Sunday, October 24, 2010

knocker, Ruth, tree


Posted by Picasa On an old door.

It took me some time to stop thinking of The Bible as something wholly connected with religion. In spite of or perhaps because of its associations, the ringing tones of the King James version are profoundly engraved  in our minds. The language is the rootstock of  English prose and poetry. Its phrases, absorbed in a lifetime, are at the heart of the culture in which we are bred.   Now I am beginning to read it for pleasure attached to no duty or moral constraint,  as a collection of stories, poems and homilies, for the sheer pleasure of the words.
Today I happen upon The Book of Ruth, a story of  deep affection, loyalty and kindness, which I remember liking as a child.  Falling upon hard time, Naomi, her husband  and her two sons go to live , you will remember, in the land of Moab, a neighbouring country, where her sons marry local girls and prosper for a while. But her husband and both her  sons die; and Naomi advises her daughters-in-law to go back to their families, as she has no alternative but to return home. Ruth one of the  young women refuses despite her mother-in-law's entreaties to follow her advice. She says: "Entreat me not to leave thee, or to return from following after thee: for wither thou goest I will go; and where thou lodgest, I will lodge ...".  When Ruth and Naomi return home  Ruth encounters Boaz a worthy  landowner in whose fields she gleans during the barley harvest. Boaz sees to it that there is extra barley for her to glean and noting her loyalty to Naomi, to whom he is related, decides to marry her, having negotiated a number of legal problems on the way. "So Boaz took Ruth, and she was his wife, and when he went into her, the Lord gave her conception and she bare a son."
It is a moving story in many respects and one which Victor Hugo was deeply enough aware of to make the subject of one of his better known poems Booz endormi. To the kindness and loyalty which underlies it, Hugo adds a dimension of mystery and sensuality. He describes how Ruth, at the end of the harvest when Boaz (Booz in French) is asleep in the fields, lies down, "bare breasted at his feet. "Ruth mused and Boaz slept; the grass was dark; the bells of the flock quivered indistinctly; an immense goodness was falling from the firmament; it was the peaceful hour when the lions go to drink".

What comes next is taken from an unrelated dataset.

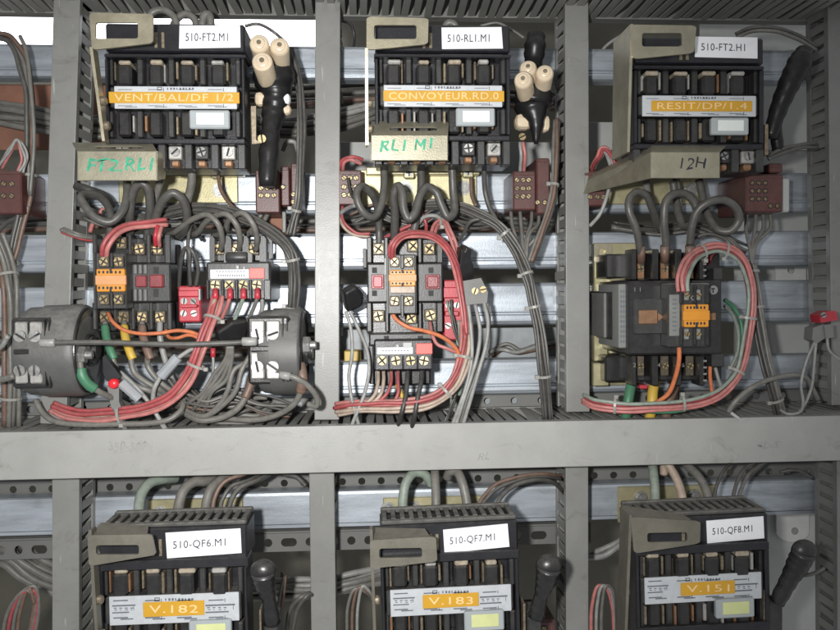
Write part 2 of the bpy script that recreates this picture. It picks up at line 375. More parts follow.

Mother to little girl in Sainsbury's this morning: "I know it's a Christmas tree, but it's not Christmas yet, honey!"

1 comment:

Roderick Robinson said...

An unexpectedly pleasurable talk at the Hay Festival was given by a man who'd written a book about the logistics of creating the King James Version. Committees and sub-committees, chairman with limited responsibility to approve some things but not others, then the ultimate authority. Sounds as dry as dust but it was fascinating and, at the back of our minds, we had the reassuring evidence that the system had worked well.

All of which brings me to that achingly moving line: "for whither thou goest I will go, and where..." which touches on the poetic minefield of repetition. Poetry (verse in my case) is the antithesis of repetition, one tells oneself. Poetry is mainly compression. And yet if the line has a special kind of certainty and the writer is confident enough, all or part of what has gone before may be repeated. The test will be: does it seem inevitable?